Follow the consolidation. Premium devices increasingly differentiate on trust: secure enclaves, integrated biometrics, and the assurance that the device is a safe credential. Owning the authentication system end to end — rather than stitching together third-party sensors — lets a maker control that trust experience and use it as a premium-tier selling point.
The business framing is where premium value lives. As raw performance plateaus, security and trust become differentiators that justify the premium price. A system-level biometric grant is a maker fencing the trust stack that supports that premium, and reducing its reliance on external suppliers for a security-critical function.
Comparability discipline applies. "Biometric" IP can be sensor-level (a component) or system-level (the integrated trust stack); the claim scope distinguishes them. The filing pins this claim to the system level — useful for assessing how much of the trust stack a maker owns, and a distinction the generic label hides.

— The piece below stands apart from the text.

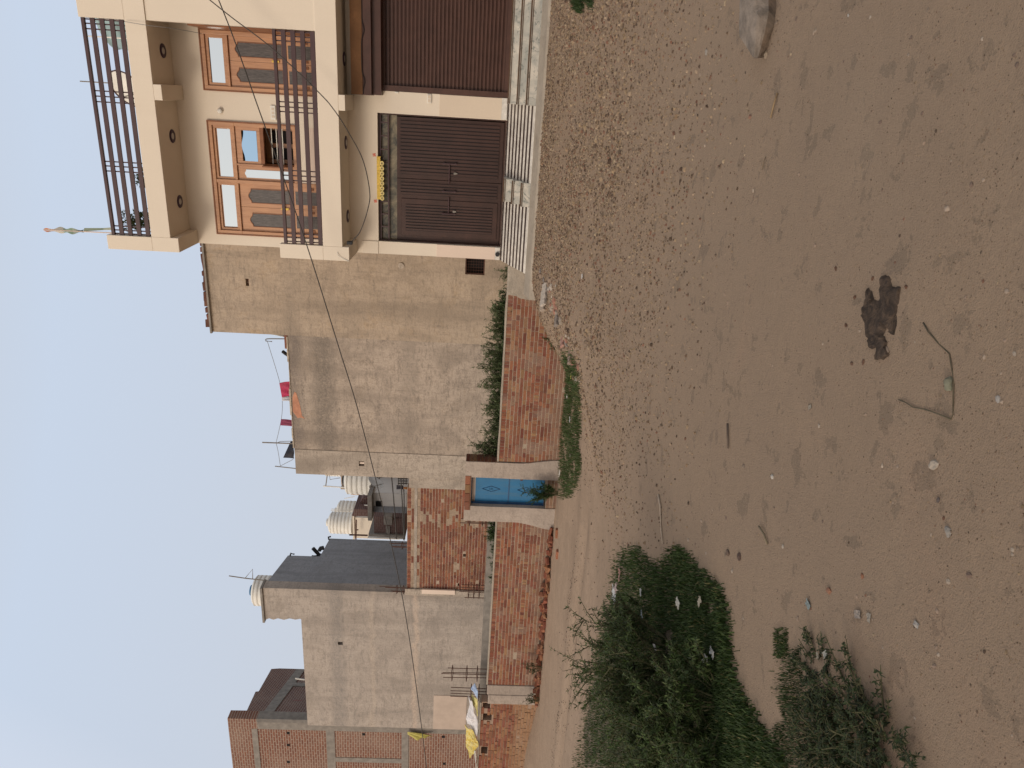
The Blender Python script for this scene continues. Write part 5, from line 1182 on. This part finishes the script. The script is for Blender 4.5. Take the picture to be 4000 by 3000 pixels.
for py, px in ((2045,1885),(2075,1868),(2100,1880),(2130,1890),(2170,1895),(2210,1905),(2250,1903)):
    c = at(px+8, py, Y=15.7); weed('weed', (c.x, 15.7, -1.88), c.z+1.94, .22, 12, 60, .07, .016, 'green weed behind the long boundary wall left of the blue gate', 'weed', 'weeds behind the left boundary wall', twig=8, bushy=.12, tmin=.65, hmin=.85, cone=.12)
for py, px in ((2460,1868),(2360,1870),(2570,1855)):
    c = at(px, py, Y=16.9); weed('weed', (c.x, 16.9, -1.3), c.z+1.3, .08, 3, 18, .07, .018, 'single thin weed on the dark plinth before the grey house', 'weed', 'thin weeds on the dark plinth', twig=3)
c = at(2130, 1910, Y=15.0); weed('weed', (c.x-.08, 14.95, -1.86), .88, .24, 16, 60, .055, .016, 'bushy weed growing before the lower right of the blue door', 'weed', twig=9, lean=(-.02, 0), hmin=.35)
for (px, py, Y, h, lab) in ((2158, 2612, 14.9, .62, 'dull weed against the left boundary wall before the grey post'), (2150, 2735, 14.85, .55, 'dull weed at the foot of the grey concrete post'), (2185, 1320, 14.95, .42, 'low weed at the wall foot beside the mound edge'), (2170, 1345, 15.0, .35, 'second low weed at the wall foot, nearer the grass strip')):
    c = at(px, py, Y=Y); weed('weed', (c.x, Y, gz(c.x, Y)), h, .2, 9, 26, .05, .016, lab, pal=[(.08,.095,.04),(.06,.08,.03)] if py > 2000 else LEAFC, twig=4)
# foreground shrubs
FG = [(2600, 2540, 1.02, .42, 20, 'tall bushy green shrub on the grass at the left, its shoots against the pale road'), (2640, 2680, .88, .50, 22, 'wide dark shrub behind the tall bushy one, left of it'), (2680, 2840, .70, .48, 20, 'dark shrub in the thicket with pale fine twigs, third from the grass tip'), (2700, 2960, .62, .48, 20, 'shrub at the left edge of the thicket'), (2540, 2440, .55, .30, 13, 'small green shrub at the road side of the grass'), (2800, 2760, .45, .4, 13, 'low shrub at the near side of the thicket'), (2790, 2930, .42, .4, 13, 'low shrub by the white litter at the thicket edge')]
random.seed(5)
for i, (px, py, H, sp, ns, lab) in enumerate(FG):
    p = gnd(px, py); weed('shrub', p, H, sp, ns, 52, .052, .011, lab, 'shrub', twig=9, bushy=.40, hmin=.4, pal=[(.042,.076,.016),(.058,.095,.023),(.032,.056,.013),(.082,.118,.032),(.04,.052,.022),(.10,.122,.045)])
p = gnd(2470, 2800)
weed('shrub', gnd(2520, 2880), .45, .35, 10, 40, .045, .010, 'thin dry greenish shrub at the road edge far left', 'shrub', pal=[(.10,.11,.05),(.07,.08,.035)], twig=6)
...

What the document does not disclose is the economics. It is a system claim, not a P&L. It will not tell you premium-tier volumes, ASPs, or margin. The grant establishes an owned trust-stack position; the financials are undisclosed.
For investors, the throughline is this: premium differentiation increasingly runs through on-device trust, and the patent record shows which makers are consolidating the authentication stack that supports it.